Yüreğimizin yağlarını erittin!

2071 dedin de son 300 yılın mefkuresini hatırlattın ya!

Rahmetli validen vefat ettiğinde dudaklarınızdan dökülen Kur'an-ı Kerim'in tilaveti bize Endülüs'ü, Kudüs'ü, Ayasofya'yı ve unuttuğumuz GERÇEK AŞK' ı hatırlattı be reis!

Esma bacımızın şehadetine döktüğünüz gözyaşlarınız "Ağlayın su yükselsin belki kurtulur gemi, anne seccadem gelsin bize dua et emi?" dedirtti!

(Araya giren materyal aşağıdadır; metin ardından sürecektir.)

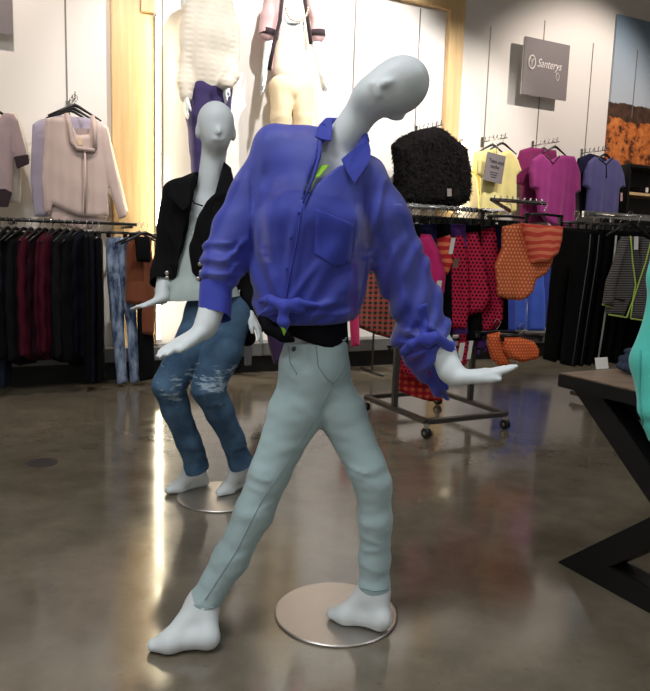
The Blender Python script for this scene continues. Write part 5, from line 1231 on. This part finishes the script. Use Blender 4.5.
# things on the table
pj = F(632, 372, TH + .03)
f = Field((-.24, -.16, -.005), (.24, .16, .11), .007)
for k in range(3): f.cap((-.17 + .01 * k, -.06, .018 + .030 * k), (.17, -.06 + .0, .018 + .030 * k), .016, .016, .006, w=np.array([0, 1., 0]), kf=5.5)
f.displace(wob(.004, 40, 3))
o = link('folded_jeans', f.mesh(1, (0, 0, 0), 'folded_jeans'), denim('folded_denim', (30, 36, 50), (66, 76, 98)), None); o.location = F(640, 372, TH + .004) + U * .10; o.rotation_euler = (0, 0, WA - R(8)); meta(o, 'stack of folded blue denim on the wood table top', 'jeans')
pc = F(602, 369, TH + .001)
o = MB().prism([pc - U * .032 + Vector((0, 0, .001)), pc + U * .032 + Vector((0, 0, .001)), pc + U * .034 - N * .012 + Vector((0, 0, .042)), pc - U * .030 - N * .012 + Vector((0, 0, .042))], N * .003).build('price_card', M_tag, None); meta(o, 'small white price card standing near the far corner of the table', 'card')

# ---------------------------------------------------------------- aqua hoodie on a torso form at the right edge
fy = 1.55; pA_ = P(632, 380, fy); fx = pA_.x + .20; ZH = P(640, 450, fy - .08).z
td = thing('torso_form', 'torso form in an aqua hoodie cut off by the right edge', 'mannequin', (fx, fy, 0))
def TF(px, py, dy=0.0): return P(px, py, fy + dy)
cxp = lambda z, dx=0: Vector((fx + dx, fy, z))
f = Field((fx - .3, fy - .3, .4), (fx + .3, fy + .3, 1.6), .008)
f.cap(cxp(ZH + .08), cxp(ZH + .2), .11, .10, .03, w=np.array([0, 1., 0]), kf=.8); f.cap(cxp(ZH + .2), cxp(ZH + .40), .10, .12, .03, w=np.array([0, 1., 0]), kf=.8); f.cap(cxp(ZH + .46, -.08), cxp(ZH + .46, .08), .05, .05, .05); f.cap(cxp(ZH + .45), cxp(ZH + .60), .052, .045, .03)
sub_mesh(f, 'body', M_skin, td, 2)
MB().tube([cxp(.02), cxp(ZH + .06)], .012, 10).lathe([(.12, 0), (.12, .008), (.012, .014)], (fx, fy, 0), 48).build('stand', M_steel, td)
K_aqua = cloth('aqua_fleece', (88, 200, 186), .8, .3, .05)
f = Field((fx - .42, fy - .36, ZH - .08), (fx + .42, fy + .32, 1.55), .007); wq = np.array([0, 1., 0])
f.chain([(cxp(ZH + .10), .150), (cxp(ZH + .2), .155), (cxp(ZH + .40), .155)], .04, wq, .8); f.cap(cxp(ZH + .47, -.09), cxp(ZH + .47, .09), .07, .07, .06)
for sg in (-1, 1): f.chain([(cxp(ZH + .47, sg * .10), .066), (cxp(ZH + .36, sg * .125), .058), (cxp(ZH + .18, sg * .150), .050), (cxp(ZH + .08, sg * .148) + Vector((0, -.03, 0)), .046), (cxp(ZH + .03, sg * .135) + Vector((0, -.04, 0)), .036)], .014)
f.cap(cxp(ZH + .50) + Vector((0, .03, 0)), cxp(ZH + .56) + Vector((0, .06, 0)), .09, .08, .03); f.cap(cxp(ZH + .52) + Vector((0, -.06, 0)), cxp(ZH + .66) + Vector((0, -.02, 0)), .06, .06, .01, op='cut')
f.displace(lambda x, y, z: wob(.006, 22, 41)(x, y, z) + .004 * np.sin(x * 70 + 2 * np.sin(z * 14)) + .005 * np.exp(-((z - ZH - .055) / .007) ** 2), .03)
hd = sub_mesh(f, 'hoodie', K_aqua, td, 1)
bpy.context.view_layer.update()
strip_on(hd, 'seam', cloth('aqua_seam', (70, 168, 158), .8), hd, curve_pts([(641, 350), (640, 390), (643, 425)], 6), .0025)

# ---------------------------------------------------------------- round floor cover
pc = F(42, 463); o = MB().lathe([(.075, .0005), (.075, .003), (.066, .004), (.001, .004)], pc, 40).build('floor_cover', plain('worn_steel', (84, 80, 80), .4, .5, var=.3, vs=20), None); meta(o, 'round metal cover set in the concrete floor at left', 'cover')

"Bizim sevdamız, bu milletin selametini garanti altına almak,  ecdadın emanetini gelecek nesillere teslim etmektir." dedin ya...
Sakın müteessir olma Reis...
Alfabenin bütün harfleri bir araya KARMAN-ÇORMAN olarak gelseler de; CHPMHPHDPFETÖCIAMOSSADUSAENGLANDGERMANYFALANDAFİLAN olarak misal, hiç biri bizim için bir RTE edemezler bunu bilsinler.
Hele ki 7 Haziran KUTSAL KİRLİ İTTİFAK tuzağı sonrası, hani İtalyan basını "Son bin yılın Selahaddin Eyyubisi durduruldu" diye manşet attı ya...
Hani Alman basını sevinçten kudurdu...
İsrail hakeza! Yerli ve yersiz bilumum müşrik, münafık, kafir ve fasık!...
SAKIN ÜZÜLME!
YEİS SENİN, YEİS BİZİM İŞİMİZ OLAMAZ, REİS!
Bizim iktidar anlayışımız ancak musalla taşında "İYİLERDEN" olmaktır.
DURMAK YOK, SON NEFESİMİZE KADAR YOLA DA, DAVA'YA DA DEVAM!